Exercise prompt
Quote the listing below in its entirety.

Data provided
——
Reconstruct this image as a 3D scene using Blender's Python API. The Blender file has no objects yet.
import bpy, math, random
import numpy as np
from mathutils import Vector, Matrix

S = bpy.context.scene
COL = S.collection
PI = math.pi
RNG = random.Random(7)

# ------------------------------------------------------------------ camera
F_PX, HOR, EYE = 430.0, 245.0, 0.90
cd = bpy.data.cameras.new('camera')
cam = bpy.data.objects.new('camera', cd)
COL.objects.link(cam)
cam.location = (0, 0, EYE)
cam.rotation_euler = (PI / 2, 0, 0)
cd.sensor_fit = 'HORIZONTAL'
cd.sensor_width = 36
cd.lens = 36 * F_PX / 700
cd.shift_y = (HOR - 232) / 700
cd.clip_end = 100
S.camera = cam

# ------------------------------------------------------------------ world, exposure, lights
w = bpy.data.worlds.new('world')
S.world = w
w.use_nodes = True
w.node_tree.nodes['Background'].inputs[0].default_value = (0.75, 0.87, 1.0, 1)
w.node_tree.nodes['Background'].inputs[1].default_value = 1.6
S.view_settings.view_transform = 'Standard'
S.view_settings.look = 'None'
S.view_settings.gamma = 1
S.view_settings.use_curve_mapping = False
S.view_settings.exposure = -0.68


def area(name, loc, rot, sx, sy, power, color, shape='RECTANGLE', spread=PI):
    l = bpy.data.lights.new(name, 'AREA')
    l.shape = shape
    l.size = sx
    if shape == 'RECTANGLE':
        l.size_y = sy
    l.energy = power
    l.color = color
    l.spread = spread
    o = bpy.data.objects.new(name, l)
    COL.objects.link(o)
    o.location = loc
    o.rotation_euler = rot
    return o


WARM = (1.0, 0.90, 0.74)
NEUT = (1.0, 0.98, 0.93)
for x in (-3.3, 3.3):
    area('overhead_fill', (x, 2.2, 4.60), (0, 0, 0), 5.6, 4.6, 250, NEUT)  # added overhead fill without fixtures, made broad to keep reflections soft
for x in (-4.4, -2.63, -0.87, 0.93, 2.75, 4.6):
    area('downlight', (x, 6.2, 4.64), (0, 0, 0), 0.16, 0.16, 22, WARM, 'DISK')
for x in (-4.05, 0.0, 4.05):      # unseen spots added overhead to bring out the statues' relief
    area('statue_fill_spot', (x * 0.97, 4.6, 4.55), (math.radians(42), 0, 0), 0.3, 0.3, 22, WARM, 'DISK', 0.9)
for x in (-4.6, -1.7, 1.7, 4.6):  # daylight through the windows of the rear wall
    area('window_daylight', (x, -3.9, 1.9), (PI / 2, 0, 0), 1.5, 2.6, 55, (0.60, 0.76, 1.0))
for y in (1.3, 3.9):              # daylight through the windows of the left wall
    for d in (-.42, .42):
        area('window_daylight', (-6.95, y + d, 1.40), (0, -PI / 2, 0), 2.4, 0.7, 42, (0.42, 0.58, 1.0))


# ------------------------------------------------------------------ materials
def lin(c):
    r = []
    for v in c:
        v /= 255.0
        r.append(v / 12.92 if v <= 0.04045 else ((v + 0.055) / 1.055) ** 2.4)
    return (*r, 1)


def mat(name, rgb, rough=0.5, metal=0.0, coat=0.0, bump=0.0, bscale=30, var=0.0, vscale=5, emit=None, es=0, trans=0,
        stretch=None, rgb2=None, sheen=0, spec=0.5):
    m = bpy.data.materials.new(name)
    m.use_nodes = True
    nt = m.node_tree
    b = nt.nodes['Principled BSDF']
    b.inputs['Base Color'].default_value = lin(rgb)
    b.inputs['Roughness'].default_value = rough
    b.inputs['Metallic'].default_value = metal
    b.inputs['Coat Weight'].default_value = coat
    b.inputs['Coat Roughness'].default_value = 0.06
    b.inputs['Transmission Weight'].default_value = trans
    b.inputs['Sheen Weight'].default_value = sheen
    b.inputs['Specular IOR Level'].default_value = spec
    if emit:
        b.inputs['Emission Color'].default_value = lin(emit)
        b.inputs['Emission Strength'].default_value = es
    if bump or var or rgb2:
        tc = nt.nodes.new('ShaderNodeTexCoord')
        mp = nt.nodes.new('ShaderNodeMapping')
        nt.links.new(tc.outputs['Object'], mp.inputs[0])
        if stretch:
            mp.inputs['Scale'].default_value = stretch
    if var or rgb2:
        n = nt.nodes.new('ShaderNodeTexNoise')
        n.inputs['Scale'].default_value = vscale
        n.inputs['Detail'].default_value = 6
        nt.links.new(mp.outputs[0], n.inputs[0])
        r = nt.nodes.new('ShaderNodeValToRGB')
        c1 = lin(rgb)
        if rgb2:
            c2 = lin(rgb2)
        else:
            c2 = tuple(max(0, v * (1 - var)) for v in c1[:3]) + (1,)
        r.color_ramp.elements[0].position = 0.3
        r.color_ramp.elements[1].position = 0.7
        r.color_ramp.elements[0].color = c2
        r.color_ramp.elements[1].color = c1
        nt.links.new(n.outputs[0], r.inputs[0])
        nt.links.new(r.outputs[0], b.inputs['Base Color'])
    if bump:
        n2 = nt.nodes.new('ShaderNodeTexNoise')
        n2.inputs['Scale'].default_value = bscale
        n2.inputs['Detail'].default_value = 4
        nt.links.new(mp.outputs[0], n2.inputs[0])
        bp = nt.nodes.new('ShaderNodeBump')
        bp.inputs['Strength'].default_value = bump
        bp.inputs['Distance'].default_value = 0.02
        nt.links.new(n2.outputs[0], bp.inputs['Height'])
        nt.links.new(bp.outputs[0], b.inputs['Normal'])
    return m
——
Task result
Reconstruct this image as a 3D scene using Blender's Python API. The Blender file has no objects yet.
import bpy, math, random
import numpy as np
from mathutils import Vector, Matrix

S = bpy.context.scene
COL = S.collection
PI = math.pi
RNG = random.Random(7)

# ------------------------------------------------------------------ camera
F_PX, HOR, EYE = 430.0, 245.0, 0.90
cd = bpy.data.cameras.new('camera')
cam = bpy.data.objects.new('camera', cd)
COL.objects.link(cam)
cam.location = (0, 0, EYE)
cam.rotation_euler = (PI / 2, 0, 0)
cd.sensor_fit = 'HORIZONTAL'
cd.sensor_width = 36
cd.lens = 36 * F_PX / 700
cd.shift_y = (HOR - 232) / 700
cd.clip_end = 100
S.camera = cam

# ------------------------------------------------------------------ world, exposure, lights
w = bpy.data.worlds.new('world')
S.world = w
w.use_nodes = True
w.node_tree.nodes['Background'].inputs[0].default_value = (0.75, 0.87, 1.0, 1)
w.node_tree.nodes['Background'].inputs[1].default_value = 1.6
S.view_settings.view_transform = 'Standard'
S.view_settings.look = 'None'
S.view_settings.gamma = 1
S.view_settings.use_curve_mapping = False
S.view_settings.exposure = -0.68


def area(name, loc, rot, sx, sy, power, color, shape='RECTANGLE', spread=PI):
    l = bpy.data.lights.new(name, 'AREA')
    l.shape = shape
    l.size = sx
    if shape == 'RECTANGLE':
        l.size_y = sy
    l.energy = power
    l.color = color
    l.spread = spread
    o = bpy.data.objects.new(name, l)
    COL.objects.link(o)
    o.location = loc
    o.rotation_euler = rot
    return o


WARM = (1.0, 0.90, 0.74)
NEUT = (1.0, 0.98, 0.93)
for x in (-3.3, 3.3):
    area('overhead_fill', (x, 2.2, 4.60), (0, 0, 0), 5.6, 4.6, 250, NEUT)  # added overhead fill without fixtures, made broad to keep reflections soft
for x in (-4.4, -2.63, -0.87, 0.93, 2.75, 4.6):
    area('downlight', (x, 6.2, 4.64), (0, 0, 0), 0.16, 0.16, 22, WARM, 'DISK')
for x in (-4.05, 0.0, 4.05):      # unseen spots added overhead to bring out the statues' relief
    area('statue_fill_spot', (x * 0.97, 4.6, 4.55), (math.radians(42), 0, 0), 0.3, 0.3, 22, WARM, 'DISK', 0.9)
for x in (-4.6, -1.7, 1.7, 4.6):  # daylight through the windows of the rear wall
    area('window_daylight', (x, -3.9, 1.9), (PI / 2, 0, 0), 1.5, 2.6, 55, (0.60, 0.76, 1.0))
for y in (1.3, 3.9):              # daylight through the windows of the left wall
    for d in (-.42, .42):
        area('window_daylight', (-6.95, y + d, 1.40), (0, -PI / 2, 0), 2.4, 0.7, 42, (0.42, 0.58, 1.0))


# ------------------------------------------------------------------ materials
def lin(c):
    r = []
    for v in c:
        v /= 255.0
        r.append(v / 12.92 if v <= 0.04045 else ((v + 0.055) / 1.055) ** 2.4)
    return (*r, 1)


def mat(name, rgb, rough=0.5, metal=0.0, coat=0.0, bump=0.0, bscale=30, var=0.0, vscale=5, emit=None, es=0, trans=0,
        stretch=None, rgb2=None, sheen=0, spec=0.5):
    m = bpy.data.materials.new(name)
    m.use_nodes = True
    nt = m.node_tree
    b = nt.nodes['Principled BSDF']
    b.inputs['Base Color'].default_value = lin(rgb)
    b.inputs['Roughness'].default_value = rough
    b.inputs['Metallic'].default_value = metal
    b.inputs['Coat Weight'].default_value = coat
    b.inputs['Coat Roughness'].default_value = 0.06
    b.inputs['Transmission Weight'].default_value = trans
    b.inputs['Sheen Weight'].default_value = sheen
    b.inputs['Specular IOR Level'].default_value = spec
    if emit:
        b.inputs['Emission Color'].default_value = lin(emit)
        b.inputs['Emission Strength'].default_value = es
    if bump or var or rgb2:
        tc = nt.nodes.new('ShaderNodeTexCoord')
        mp = nt.nodes.new('ShaderNodeMapping')
        nt.links.new(tc.outputs['Object'], mp.inputs[0])
        if stretch:
            mp.inputs['Scale'].default_value = stretch
    if var or rgb2:
        n = nt.nodes.new('ShaderNodeTexNoise')
        n.inputs['Scale'].default_value = vscale
        n.inputs['Detail'].default_value = 6
        nt.links.new(mp.outputs[0], n.inputs[0])
        r = nt.nodes.new('ShaderNodeValToRGB')
        c1 = lin(rgb)
        if rgb2:
            c2 = lin(rgb2)
        else:
            c2 = tuple(max(0, v * (1 - var)) for v in c1[:3]) + (1,)
        r.color_ramp.elements[0].position = 0.3
        r.color_ramp.elements[1].position = 0.7
        r.color_ramp.elements[0].color = c2
        r.color_ramp.elements[1].color = c1
        nt.links.new(n.outputs[0], r.inputs[0])
        nt.links.new(r.outputs[0], b.inputs['Base Color'])
    if bump:
        n2 = nt.nodes.new('ShaderNodeTexNoise')
        n2.inputs['Scale'].default_value = bscale
        n2.inputs['Detail'].default_value = 4
        nt.links.new(mp.outputs[0], n2.inputs[0])
        bp = nt.nodes.new('ShaderNodeBump')
        bp.inputs['Strength'].default_value = bump
        bp.inputs['Distance'].default_value = 0.02
        nt.links.new(n2.outputs[0], bp.inputs['Height'])
        nt.links.new(bp.outputs[0], b.inputs['Normal'])
    return m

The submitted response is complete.